By evening a self-induced dementia has set in. When I go down to the hotel restaurant I mistakenly ask for the lavatory in Mandarin, then order a meal in Russian and chat to the bewildered waitress in a deranged mixture of both. Often my poor grasp of either leaves me suspended in mid-speech. I have no idea what is going to come out of my mouth.
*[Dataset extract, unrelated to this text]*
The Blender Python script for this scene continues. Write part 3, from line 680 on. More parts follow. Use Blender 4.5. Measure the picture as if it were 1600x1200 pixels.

I had a similar experience years ago in Beijing in 1988, where I managed to contact an old classmate from my Fulbright year in Romania in 1983-84. She worked for the Romanian broadcast service of Radio Beijing (which has a larger audience now than it used to in those days). I had first learned Romanian (fairly well) while in the U.S. Army at the Defense Language Institute in Monterey, so she and I were both in the advanced Romanian language class at the University of Bucharest. Our classmates included her Chinese broadcaster colleague, 4 young East German translators/interpreters, and 2 other American Fulbrighters, and we spoke mostly Romanian to each other during that year. However, when we met again in Beijing, after my wife and I had spent a year in Guangdong teaching English and I had put some effort into learning basic Mandarin, I had a hell of a time keeping my new Chinese phrases out of my once-fluent Romanian when talking with her and her travel-agent husband, who knew Italian and English.